In the intervening time—which is pretty cloudy because I’m suppressed—they chump a dragon who becomes a friend in exchange for gold; kill a balrog (and steal a Nanorian stone); find the hammer of Charles Martel (guarded by a snake that left); chump and charm a weirdo named Bohwani who acts as a guide; chump another lich (who drops a ring for can); fight some pillar; and then fight a spectre who gets other spectres to agree not to mess with us for 1 week so long as we don’t mess with them first.
So I’m back, we find some other party of stupid snake people running around here looking for the same mask. Turns out they want to use it to destroy Lao, who is cramping their style. They might give us a ride out of here on a gigantic vengeful trans-dimensional snake if we give it to them. I really like the idea, but the gang isn’t buying it. Heck-if we’re here much longer I could probably just mind-jar into that snake. That’d be a good way to get closer to being a created creator.
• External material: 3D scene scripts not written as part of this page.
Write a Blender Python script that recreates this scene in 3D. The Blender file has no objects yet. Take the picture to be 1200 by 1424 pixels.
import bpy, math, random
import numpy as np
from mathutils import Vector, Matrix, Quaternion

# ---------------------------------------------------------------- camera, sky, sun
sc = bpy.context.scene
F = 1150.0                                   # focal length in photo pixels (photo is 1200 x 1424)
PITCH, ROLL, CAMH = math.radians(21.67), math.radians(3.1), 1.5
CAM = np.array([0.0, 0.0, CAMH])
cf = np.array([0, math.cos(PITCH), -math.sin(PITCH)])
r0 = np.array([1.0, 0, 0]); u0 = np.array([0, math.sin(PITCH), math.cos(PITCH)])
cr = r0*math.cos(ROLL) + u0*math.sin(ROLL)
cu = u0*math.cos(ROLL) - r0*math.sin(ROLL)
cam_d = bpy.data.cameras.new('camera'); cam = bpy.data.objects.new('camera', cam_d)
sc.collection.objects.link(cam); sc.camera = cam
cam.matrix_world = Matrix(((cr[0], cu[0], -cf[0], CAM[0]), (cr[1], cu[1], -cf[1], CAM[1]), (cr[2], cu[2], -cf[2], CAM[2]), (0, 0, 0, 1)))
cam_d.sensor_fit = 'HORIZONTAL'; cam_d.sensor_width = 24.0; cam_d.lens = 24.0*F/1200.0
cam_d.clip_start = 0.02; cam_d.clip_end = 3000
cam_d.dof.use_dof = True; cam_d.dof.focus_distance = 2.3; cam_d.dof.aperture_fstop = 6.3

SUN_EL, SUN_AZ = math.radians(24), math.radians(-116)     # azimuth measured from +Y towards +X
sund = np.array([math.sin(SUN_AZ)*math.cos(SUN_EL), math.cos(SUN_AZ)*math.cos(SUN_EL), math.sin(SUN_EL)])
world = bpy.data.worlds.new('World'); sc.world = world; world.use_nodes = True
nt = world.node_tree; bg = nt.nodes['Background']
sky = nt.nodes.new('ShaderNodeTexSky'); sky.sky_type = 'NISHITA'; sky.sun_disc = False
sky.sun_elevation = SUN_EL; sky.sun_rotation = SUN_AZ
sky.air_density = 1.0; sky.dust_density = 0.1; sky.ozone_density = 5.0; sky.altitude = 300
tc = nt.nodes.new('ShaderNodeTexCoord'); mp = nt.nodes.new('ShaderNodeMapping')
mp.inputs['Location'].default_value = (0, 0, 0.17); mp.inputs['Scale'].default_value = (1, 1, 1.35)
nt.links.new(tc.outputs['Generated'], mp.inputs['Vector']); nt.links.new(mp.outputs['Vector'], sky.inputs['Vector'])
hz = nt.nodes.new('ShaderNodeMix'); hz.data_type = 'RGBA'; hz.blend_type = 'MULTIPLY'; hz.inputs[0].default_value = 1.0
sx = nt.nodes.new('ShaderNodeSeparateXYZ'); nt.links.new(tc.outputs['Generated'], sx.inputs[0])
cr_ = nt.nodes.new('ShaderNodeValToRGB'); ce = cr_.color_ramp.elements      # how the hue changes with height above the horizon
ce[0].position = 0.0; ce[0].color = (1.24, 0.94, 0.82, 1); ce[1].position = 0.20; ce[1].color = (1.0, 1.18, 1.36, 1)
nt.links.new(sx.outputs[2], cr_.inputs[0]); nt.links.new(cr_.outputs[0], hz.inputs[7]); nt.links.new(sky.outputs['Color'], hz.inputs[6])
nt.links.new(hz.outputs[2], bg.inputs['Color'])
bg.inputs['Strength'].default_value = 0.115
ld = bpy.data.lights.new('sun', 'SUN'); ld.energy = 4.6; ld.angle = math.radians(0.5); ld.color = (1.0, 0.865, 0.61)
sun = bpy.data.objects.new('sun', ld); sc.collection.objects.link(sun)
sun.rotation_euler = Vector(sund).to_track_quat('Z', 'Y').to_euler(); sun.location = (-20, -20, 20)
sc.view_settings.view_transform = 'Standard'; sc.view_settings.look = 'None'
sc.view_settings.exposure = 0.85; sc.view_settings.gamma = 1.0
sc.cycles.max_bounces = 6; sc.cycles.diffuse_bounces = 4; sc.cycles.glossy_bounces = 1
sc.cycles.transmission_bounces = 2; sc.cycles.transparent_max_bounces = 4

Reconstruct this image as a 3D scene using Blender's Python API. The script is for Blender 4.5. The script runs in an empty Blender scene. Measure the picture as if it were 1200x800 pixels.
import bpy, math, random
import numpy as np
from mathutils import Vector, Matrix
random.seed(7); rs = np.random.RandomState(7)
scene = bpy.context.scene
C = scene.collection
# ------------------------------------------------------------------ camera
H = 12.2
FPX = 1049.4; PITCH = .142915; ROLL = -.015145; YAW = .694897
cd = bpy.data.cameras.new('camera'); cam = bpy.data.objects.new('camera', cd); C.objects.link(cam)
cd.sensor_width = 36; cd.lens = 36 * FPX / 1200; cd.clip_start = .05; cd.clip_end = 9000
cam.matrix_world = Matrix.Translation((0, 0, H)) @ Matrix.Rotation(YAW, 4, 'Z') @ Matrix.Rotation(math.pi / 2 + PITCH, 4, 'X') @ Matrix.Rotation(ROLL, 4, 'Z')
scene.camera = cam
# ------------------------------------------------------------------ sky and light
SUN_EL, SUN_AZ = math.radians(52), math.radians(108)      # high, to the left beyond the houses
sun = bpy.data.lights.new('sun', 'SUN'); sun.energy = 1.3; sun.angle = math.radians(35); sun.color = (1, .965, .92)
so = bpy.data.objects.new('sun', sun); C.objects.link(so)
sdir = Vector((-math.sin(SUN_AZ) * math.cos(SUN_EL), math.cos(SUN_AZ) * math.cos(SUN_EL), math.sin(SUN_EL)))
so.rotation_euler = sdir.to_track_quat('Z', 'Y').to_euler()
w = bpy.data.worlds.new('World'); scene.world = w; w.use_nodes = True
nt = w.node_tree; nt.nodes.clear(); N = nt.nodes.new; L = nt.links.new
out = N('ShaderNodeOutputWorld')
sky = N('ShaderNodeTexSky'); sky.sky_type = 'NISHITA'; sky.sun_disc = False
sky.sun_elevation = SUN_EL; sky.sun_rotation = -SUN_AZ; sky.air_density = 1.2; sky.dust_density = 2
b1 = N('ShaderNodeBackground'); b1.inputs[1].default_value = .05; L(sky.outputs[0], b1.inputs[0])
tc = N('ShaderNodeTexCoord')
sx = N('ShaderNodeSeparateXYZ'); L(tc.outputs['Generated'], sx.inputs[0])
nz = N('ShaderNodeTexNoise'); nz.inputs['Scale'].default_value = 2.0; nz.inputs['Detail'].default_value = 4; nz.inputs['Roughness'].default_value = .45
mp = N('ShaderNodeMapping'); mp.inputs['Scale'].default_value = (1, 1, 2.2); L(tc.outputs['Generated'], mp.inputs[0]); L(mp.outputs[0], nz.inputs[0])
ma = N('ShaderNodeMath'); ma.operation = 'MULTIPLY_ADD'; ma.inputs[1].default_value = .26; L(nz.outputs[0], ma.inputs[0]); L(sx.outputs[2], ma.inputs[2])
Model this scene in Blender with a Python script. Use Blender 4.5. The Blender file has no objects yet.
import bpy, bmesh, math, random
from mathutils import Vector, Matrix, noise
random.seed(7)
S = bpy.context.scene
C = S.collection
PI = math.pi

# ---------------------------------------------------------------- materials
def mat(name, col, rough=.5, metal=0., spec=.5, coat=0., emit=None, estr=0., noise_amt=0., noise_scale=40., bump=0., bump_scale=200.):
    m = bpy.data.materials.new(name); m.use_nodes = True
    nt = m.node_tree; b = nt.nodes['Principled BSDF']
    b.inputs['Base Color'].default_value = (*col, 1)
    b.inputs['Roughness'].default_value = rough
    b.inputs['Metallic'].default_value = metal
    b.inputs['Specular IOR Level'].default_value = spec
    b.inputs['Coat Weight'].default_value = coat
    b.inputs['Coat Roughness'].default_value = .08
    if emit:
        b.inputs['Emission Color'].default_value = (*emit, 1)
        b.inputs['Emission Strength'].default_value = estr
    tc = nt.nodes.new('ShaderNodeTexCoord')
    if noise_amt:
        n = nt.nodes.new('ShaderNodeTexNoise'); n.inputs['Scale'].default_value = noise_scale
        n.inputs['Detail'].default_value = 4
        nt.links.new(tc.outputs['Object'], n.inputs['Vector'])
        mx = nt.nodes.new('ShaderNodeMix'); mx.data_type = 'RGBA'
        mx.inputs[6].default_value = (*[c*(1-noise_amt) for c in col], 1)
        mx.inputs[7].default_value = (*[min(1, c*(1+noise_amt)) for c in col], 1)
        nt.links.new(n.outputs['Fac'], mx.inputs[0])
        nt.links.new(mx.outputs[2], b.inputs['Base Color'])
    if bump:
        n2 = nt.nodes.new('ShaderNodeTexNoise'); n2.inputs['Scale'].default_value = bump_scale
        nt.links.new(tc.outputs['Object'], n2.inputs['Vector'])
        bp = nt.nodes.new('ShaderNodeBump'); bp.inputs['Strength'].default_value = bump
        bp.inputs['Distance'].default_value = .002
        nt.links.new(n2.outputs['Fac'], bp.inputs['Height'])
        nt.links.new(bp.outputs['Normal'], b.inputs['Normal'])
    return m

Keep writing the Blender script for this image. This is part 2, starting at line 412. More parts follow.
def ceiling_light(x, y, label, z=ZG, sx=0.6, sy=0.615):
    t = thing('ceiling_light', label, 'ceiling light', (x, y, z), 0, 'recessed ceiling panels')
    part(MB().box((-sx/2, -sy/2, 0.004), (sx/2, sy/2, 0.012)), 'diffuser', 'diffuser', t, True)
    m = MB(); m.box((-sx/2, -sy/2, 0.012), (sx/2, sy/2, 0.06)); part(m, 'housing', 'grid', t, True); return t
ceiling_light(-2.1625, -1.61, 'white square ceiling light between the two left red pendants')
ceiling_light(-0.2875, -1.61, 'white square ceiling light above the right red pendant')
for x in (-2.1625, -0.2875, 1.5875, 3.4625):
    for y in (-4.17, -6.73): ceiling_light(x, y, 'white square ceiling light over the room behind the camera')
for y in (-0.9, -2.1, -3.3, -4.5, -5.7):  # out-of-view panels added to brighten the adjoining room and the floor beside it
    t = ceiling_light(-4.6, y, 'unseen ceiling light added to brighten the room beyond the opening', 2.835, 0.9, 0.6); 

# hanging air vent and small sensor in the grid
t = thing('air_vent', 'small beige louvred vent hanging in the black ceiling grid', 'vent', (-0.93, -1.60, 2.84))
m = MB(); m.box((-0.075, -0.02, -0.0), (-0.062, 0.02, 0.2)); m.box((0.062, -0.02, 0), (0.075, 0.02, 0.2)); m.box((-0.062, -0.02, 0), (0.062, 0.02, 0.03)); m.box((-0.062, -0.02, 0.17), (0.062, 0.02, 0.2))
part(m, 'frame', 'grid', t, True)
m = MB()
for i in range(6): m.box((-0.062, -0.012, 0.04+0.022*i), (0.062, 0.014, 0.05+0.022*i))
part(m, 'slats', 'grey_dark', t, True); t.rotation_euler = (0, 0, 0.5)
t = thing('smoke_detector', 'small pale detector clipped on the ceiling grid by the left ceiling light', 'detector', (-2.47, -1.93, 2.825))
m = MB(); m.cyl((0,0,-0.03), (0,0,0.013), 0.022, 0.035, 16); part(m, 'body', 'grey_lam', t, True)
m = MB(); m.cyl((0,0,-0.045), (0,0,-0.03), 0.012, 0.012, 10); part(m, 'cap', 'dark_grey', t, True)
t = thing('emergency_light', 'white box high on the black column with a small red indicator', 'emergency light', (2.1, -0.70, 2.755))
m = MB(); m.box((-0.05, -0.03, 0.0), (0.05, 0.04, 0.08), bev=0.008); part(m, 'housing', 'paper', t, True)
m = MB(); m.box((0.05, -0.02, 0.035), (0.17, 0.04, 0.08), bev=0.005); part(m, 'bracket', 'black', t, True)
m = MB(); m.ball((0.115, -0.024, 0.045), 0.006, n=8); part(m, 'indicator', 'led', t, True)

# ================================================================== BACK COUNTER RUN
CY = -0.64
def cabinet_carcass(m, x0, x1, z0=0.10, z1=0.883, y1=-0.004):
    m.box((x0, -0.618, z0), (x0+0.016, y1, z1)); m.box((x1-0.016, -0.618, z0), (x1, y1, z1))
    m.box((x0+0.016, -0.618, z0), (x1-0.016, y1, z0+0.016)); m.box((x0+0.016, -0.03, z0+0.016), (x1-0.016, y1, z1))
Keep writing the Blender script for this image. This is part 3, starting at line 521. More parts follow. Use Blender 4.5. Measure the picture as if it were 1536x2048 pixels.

Anyway, we have to figure out what to do about that guy. Can uses his ring to get Gershom able to heal up our fighters because Zombres isn’t willing to wait the 4 hours we’d need to rest to get at least minimal healing. I’ll give the danger gang this much—they do at foolishly and endanger their lives. If I’ve ever encountered any argument for the existence of a benevolent god that generally controls things it’s the fact that these chumps still exist. They’re amusing enough, though, that maybe it’s a malevolent god who likes to watch them struggle and pour their hearts and energies into an impossible task. If all goes well maybe that guy and I can create the next world—I’ll be we’d get along perfectly.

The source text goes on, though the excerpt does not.